## Exercise directions
Restate the data exactly as given and keep the pictures out.
★ ★ ★ ★
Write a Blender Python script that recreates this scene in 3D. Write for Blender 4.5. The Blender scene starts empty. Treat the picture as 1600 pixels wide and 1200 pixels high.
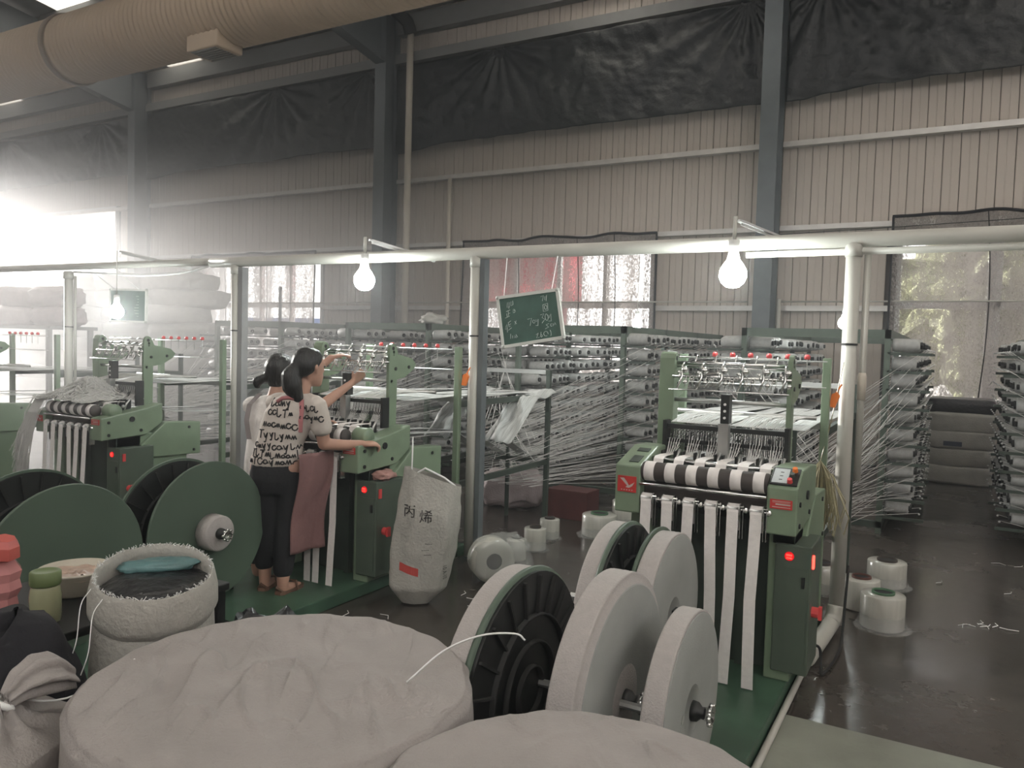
import bpy, bmesh, math, random
from mathutils import Vector, Matrix, noise
from mathutils.bvhtree import BVHTree
random.seed(7)
SC = bpy.context.scene
COL = SC.collection

# ------------------------------------------------------------------ camera
def camera():
    p, r, yaw, H, f = math.radians(2.9), .028, math.radians(29.3), 1.65, 1220.
    d = Vector((-math.sin(r)*math.cos(p), math.cos(r)*math.cos(p), math.sin(p)))   # world down, in lens axes
    z = Vector((0, 0, 1)); hf = (z-d*z.dot(d)).normalized(); rt = d.cross(hf)
    Y = hf*math.cos(yaw)+rt*math.sin(yaw); X = rt*math.cos(yaw)-hf*math.sin(yaw); U = -d
    cx = Vector((X[0], Y[0], U[0])); cy = -Vector((X[1], Y[1], U[1])); cz = -Vector((X[2], Y[2], U[2]))
    cam = bpy.data.cameras.new('camera'); o = bpy.data.objects.new('camera', cam); COL.objects.link(o)
    M = Matrix((cx, cy, cz)).transposed().to_4x4(); M.translation = (0, 0, H); o.matrix_world = M
    cam.sensor_width = 36; cam.lens = f/1600*36; cam.clip_start = .05; cam.clip_end = 200
    SC.camera = o
camera()
# ------------------------------------------------------------------ world, exposure
W = bpy.data.worlds.new('overcast_sky'); SC.world = W; W.use_nodes = True
bg = W.node_tree.nodes['Background']; bg.inputs[0].default_value = (1, .965, .94, 1); bg.inputs[1].default_value = 4.3
SC.view_settings.view_transform = 'Standard'; SC.view_settings.look = 'None'
SC.view_settings.gamma = 1; SC.view_settings.use_curve_mapping = False
SC.view_settings.exposure = 0.0
CY = SC.cycles
CY.max_bounces = 4; CY.diffuse_bounces = 2; CY.use_light_tree = False; CY.adaptive_threshold = .05; CY.glossy_bounces = 2; CY.transmission_bounces = 4; CY.transparent_max_bounces = 8; CY.volume_bounces = 0
# low sunlight added beyond the left end to make the haze glow
glow_sun = bpy.data.lights.new('glow_sun', 'SUN'); glow_sun.energy = 22.0; glow_sun.angle = math.radians(4); glow_sun.color = (1, .96, .92)
so = bpy.data.objects.new('glow_sun', glow_sun); COL.objects.link(so); so.rotation_euler = Vector((.97, -.15, -.17)).to_track_quat('-Z', 'Y').to_euler()
BULB = 170.0
HAZE = 0.011

# ------------------------------------------------------------------ materials
MATS = {}
def mat(name, col, rough=.6, metal=0., var=.12, scale=6., bump=0., bscale=40., emit=0., stretch=(1, 1, 1), col2=None, spec=None, trans=0.):
    if name in MATS: return MATS[name]
    m = bpy.data.materials.new(name); m.use_nodes = True; nt = m.node_tree; N = nt.nodes; L = nt.links
    b = N['Principled BSDF']; MATS[name] = m
    b.inputs['Roughness'].default_value = rough; b.inputs['Metallic'].default_value = metal
    if spec is not None: b.inputs['Specular IOR Level'].default_value = spec
    c = (*col, 1)
    tc = N.new('ShaderNodeTexCoord'); mp = N.new('ShaderNodeMapping'); mp.inputs['Scale'].default_value = stretch
    L.new(tc.outputs['Object'], mp.inputs['Vector'])
    if var > 0 or col2:
        n = N.new('ShaderNodeTexNoise'); n.inputs['Scale'].default_value = scale; n.inputs['Detail'].default_value = 5
        L.new(mp.outputs[0], n.inputs['Vector'])
        mx = N.new('ShaderNodeMix'); mx.data_type = 'RGBA'
        lo = tuple(v*(1-var) for v in col)+(1,); hi = tuple(min(1, v*(1+var)) for v in (col2 or col))+(1,)
        mx.inputs['A'].default_value = lo; mx.inputs['B'].default_value = hi
        rp = N.new('ShaderNodeMapRange'); rp.inputs[1].default_value = .3; rp.inputs[2].default_value = .7
        L.new(n.outputs[0], rp.inputs[0]); L.new(rp.outputs[0], mx.inputs['Factor']); L.new(mx.outputs['Result'], b.inputs['Base Color'])
    else: b.inputs['Base Color'].default_value = c
    if bump > 0:
        n2 = N.new('ShaderNodeTexNoise'); n2.inputs['Scale'].default_value = bscale; n2.inputs['Detail'].default_value = 4
        L.new(mp.outputs[0], n2.inputs['Vector'])
        bp = N.new('ShaderNodeBump'); bp.inputs['Strength'].default_value = bump; bp.inputs['Distance'].default_value = .02
        L.new(n2.outputs[0], bp.inputs['Height']); L.new(bp.outputs[0], b.inputs['Normal'])
    if emit > 0:
        b.inputs['Emission Color'].default_value = c; b.inputs['Emission Strength'].default_value = emit
    if trans > 0: b.inputs['Transmission Weight'].default_value = trans
    return m

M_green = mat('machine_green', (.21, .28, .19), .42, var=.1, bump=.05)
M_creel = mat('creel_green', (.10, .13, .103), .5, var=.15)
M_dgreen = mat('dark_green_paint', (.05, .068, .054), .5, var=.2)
M_flange = mat('flange_green', (.085, .122, .09), .5, var=.12, scale=3)
M_base = mat('base_green', (.05, .10, .066), .4, var=.35, scale=4)
M_black = mat('black_steel', (.015, .016, .016), .45, var=.2)
M_blackmatte = mat('black_rubber', (.02, .02, .02), .75, var=.2)
M_roller = mat('brown_rubber', (.055, .045, .042), .6)
M_chrome = mat('chrome', (.75, .75, .74), .18, 1., var=.08)
M_steel = mat('galvanised_steel', (.55, .55, .54), .38, .85, var=.15)
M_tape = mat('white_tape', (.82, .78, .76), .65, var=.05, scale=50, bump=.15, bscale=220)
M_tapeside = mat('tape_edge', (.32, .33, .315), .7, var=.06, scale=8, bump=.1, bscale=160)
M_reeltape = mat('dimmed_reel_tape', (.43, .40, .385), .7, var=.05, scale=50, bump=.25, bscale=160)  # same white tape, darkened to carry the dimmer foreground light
M_yarn = mat('white_yarn', (.68, .67, .65), .6, var=.1)
M_sheet = mat('warp_sheet', (.52, .53, .52), .6, var=.25, scale=90, stretch=(1, .05, .05), bump=.3, bscale=200)
M_bob = mat('bobbin_yarn', (.43, .43, .42), .55, var=.12, scale=30)
M_red = mat('red_plate', (.55, .04, .035), .5, var=.05)
M_redknob = mat('red_plastic', (.75, .08, .08), .4, var=.05)
M_orange = mat('orange_plastic', (.9, .22, .03), .5, var=.05)
M_white = mat('white_paint', (.85, .85, .84), .5, var=.03)
M_led = mat('red_led', (1, .03, .02), .5, var=0, emit=9)
M_ledbase = mat('red_led_window', (.6, .005, .01), .4, var=0, emit=.9)
M_pvc = mat('pvc_pipe', (.50, .485, .44), .4, var=.06, scale=3)
M_pvc2 = mat('aged_pvc_pipe', (.60, .54, .46), .45, var=.06, scale=3)
M_panel = mat('wall_panel_beige', (.54, .475, .42), .5, var=.09, scale=1.3, stretch=(1, 1, .25))
M_gap = mat('wall_backing', (.06, .05, .045), .8)
M_col = mat('column_blue_grey', (.135, .15, .16), .45, var=.1)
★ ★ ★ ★
## Answer to the exercise
Write a Blender Python script that recreates this scene in 3D. Write for Blender 4.5. The Blender scene starts empty. Treat the picture as 1600 pixels wide and 1200 pixels high.
import bpy, bmesh, math, random
from mathutils import Vector, Matrix, noise
from mathutils.bvhtree import BVHTree
random.seed(7)
SC = bpy.context.scene
COL = SC.collection

# ------------------------------------------------------------------ camera
def camera():
    p, r, yaw, H, f = math.radians(2.9), .028, math.radians(29.3), 1.65, 1220.
    d = Vector((-math.sin(r)*math.cos(p), math.cos(r)*math.cos(p), math.sin(p)))   # world down, in lens axes
    z = Vector((0, 0, 1)); hf = (z-d*z.dot(d)).normalized(); rt = d.cross(hf)
    Y = hf*math.cos(yaw)+rt*math.sin(yaw); X = rt*math.cos(yaw)-hf*math.sin(yaw); U = -d
    cx = Vector((X[0], Y[0], U[0])); cy = -Vector((X[1], Y[1], U[1])); cz = -Vector((X[2], Y[2], U[2]))
    cam = bpy.data.cameras.new('camera'); o = bpy.data.objects.new('camera', cam); COL.objects.link(o)
    M = Matrix((cx, cy, cz)).transposed().to_4x4(); M.translation = (0, 0, H); o.matrix_world = M
    cam.sensor_width = 36; cam.lens = f/1600*36; cam.clip_start = .05; cam.clip_end = 200
    SC.camera = o
camera()
# ------------------------------------------------------------------ world, exposure
W = bpy.data.worlds.new('overcast_sky'); SC.world = W; W.use_nodes = True
bg = W.node_tree.nodes['Background']; bg.inputs[0].default_value = (1, .965, .94, 1); bg.inputs[1].default_value = 4.3
SC.view_settings.view_transform = 'Standard'; SC.view_settings.look = 'None'
SC.view_settings.gamma = 1; SC.view_settings.use_curve_mapping = False
SC.view_settings.exposure = 0.0
CY = SC.cycles
CY.max_bounces = 4; CY.diffuse_bounces = 2; CY.use_light_tree = False; CY.adaptive_threshold = .05; CY.glossy_bounces = 2; CY.transmission_bounces = 4; CY.transparent_max_bounces = 8; CY.volume_bounces = 0
# low sunlight added beyond the left end to make the haze glow
glow_sun = bpy.data.lights.new('glow_sun', 'SUN'); glow_sun.energy = 22.0; glow_sun.angle = math.radians(4); glow_sun.color = (1, .96, .92)
so = bpy.data.objects.new('glow_sun', glow_sun); COL.objects.link(so); so.rotation_euler = Vector((.97, -.15, -.17)).to_track_quat('-Z', 'Y').to_euler()
BULB = 170.0
HAZE = 0.011

# ------------------------------------------------------------------ materials
MATS = {}
def mat(name, col, rough=.6, metal=0., var=.12, scale=6., bump=0., bscale=40., emit=0., stretch=(1, 1, 1), col2=None, spec=None, trans=0.):
    if name in MATS: return MATS[name]
    m = bpy.data.materials.new(name); m.use_nodes = True; nt = m.node_tree; N = nt.nodes; L = nt.links
    b = N['Principled BSDF']; MATS[name] = m
    b.inputs['Roughness'].default_value = rough; b.inputs['Metallic'].default_value = metal
    if spec is not None: b.inputs['Specular IOR Level'].default_value = spec
    c = (*col, 1)
    tc = N.new('ShaderNodeTexCoord'); mp = N.new('ShaderNodeMapping'); mp.inputs['Scale'].default_value = stretch
    L.new(tc.outputs['Object'], mp.inputs['Vector'])
    if var > 0 or col2:
        n = N.new('ShaderNodeTexNoise'); n.inputs['Scale'].default_value = scale; n.inputs['Detail'].default_value = 5
        L.new(mp.outputs[0], n.inputs['Vector'])
        mx = N.new('ShaderNodeMix'); mx.data_type = 'RGBA'
        lo = tuple(v*(1-var) for v in col)+(1,); hi = tuple(min(1, v*(1+var)) for v in (col2 or col))+(1,)
        mx.inputs['A'].default_value = lo; mx.inputs['B'].default_value = hi
        rp = N.new('ShaderNodeMapRange'); rp.inputs[1].default_value = .3; rp.inputs[2].default_value = .7
        L.new(n.outputs[0], rp.inputs[0]); L.new(rp.outputs[0], mx.inputs['Factor']); L.new(mx.outputs['Result'], b.inputs['Base Color'])
    else: b.inputs['Base Color'].default_value = c
    if bump > 0:
        n2 = N.new('ShaderNodeTexNoise'); n2.inputs['Scale'].default_value = bscale; n2.inputs['Detail'].default_value = 4
        L.new(mp.outputs[0], n2.inputs['Vector'])
        bp = N.new('ShaderNodeBump'); bp.inputs['Strength'].default_value = bump; bp.inputs['Distance'].default_value = .02
        L.new(n2.outputs[0], bp.inputs['Height']); L.new(bp.outputs[0], b.inputs['Normal'])
    if emit > 0:
        b.inputs['Emission Color'].default_value = c; b.inputs['Emission Strength'].default_value = emit
    if trans > 0: b.inputs['Transmission Weight'].default_value = trans
    return m

M_green = mat('machine_green', (.21, .28, .19), .42, var=.1, bump=.05)
M_creel = mat('creel_green', (.10, .13, .103), .5, var=.15)
M_dgreen = mat('dark_green_paint', (.05, .068, .054), .5, var=.2)
M_flange = mat('flange_green', (.085, .122, .09), .5, var=.12, scale=3)
M_base = mat('base_green', (.05, .10, .066), .4, var=.35, scale=4)
M_black = mat('black_steel', (.015, .016, .016), .45, var=.2)
M_blackmatte = mat('black_rubber', (.02, .02, .02), .75, var=.2)
M_roller = mat('brown_rubber', (.055, .045, .042), .6)
M_chrome = mat('chrome', (.75, .75, .74), .18, 1., var=.08)
M_steel = mat('galvanised_steel', (.55, .55, .54), .38, .85, var=.15)
M_tape = mat('white_tape', (.82, .78, .76), .65, var=.05, scale=50, bump=.15, bscale=220)
M_tapeside = mat('tape_edge', (.32, .33, .315), .7, var=.06, scale=8, bump=.1, bscale=160)
M_reeltape = mat('dimmed_reel_tape', (.43, .40, .385), .7, var=.05, scale=50, bump=.25, bscale=160)  # same white tape, darkened to carry the dimmer foreground light
M_yarn = mat('white_yarn', (.68, .67, .65), .6, var=.1)
M_sheet = mat('warp_sheet', (.52, .53, .52), .6, var=.25, scale=90, stretch=(1, .05, .05), bump=.3, bscale=200)
M_bob = mat('bobbin_yarn', (.43, .43, .42), .55, var=.12, scale=30)
M_red = mat('red_plate', (.55, .04, .035), .5, var=.05)
M_redknob = mat('red_plastic', (.75, .08, .08), .4, var=.05)
M_orange = mat('orange_plastic', (.9, .22, .03), .5, var=.05)
M_white = mat('white_paint', (.85, .85, .84), .5, var=.03)
M_led = mat('red_led', (1, .03, .02), .5, var=0, emit=9)
M_ledbase = mat('red_led_window', (.6, .005, .01), .4, var=0, emit=.9)
M_pvc = mat('pvc_pipe', (.50, .485, .44), .4, var=.06, scale=3)
M_pvc2 = mat('aged_pvc_pipe', (.60, .54, .46), .45, var=.06, scale=3)
M_panel = mat('wall_panel_beige', (.54, .475, .42), .5, var=.09, scale=1.3, stretch=(1, 1, .25))
M_gap = mat('wall_backing', (.06, .05, .045), .8)
M_col = mat('column_blue_grey', (.135, .15, .16), .45, var=.1)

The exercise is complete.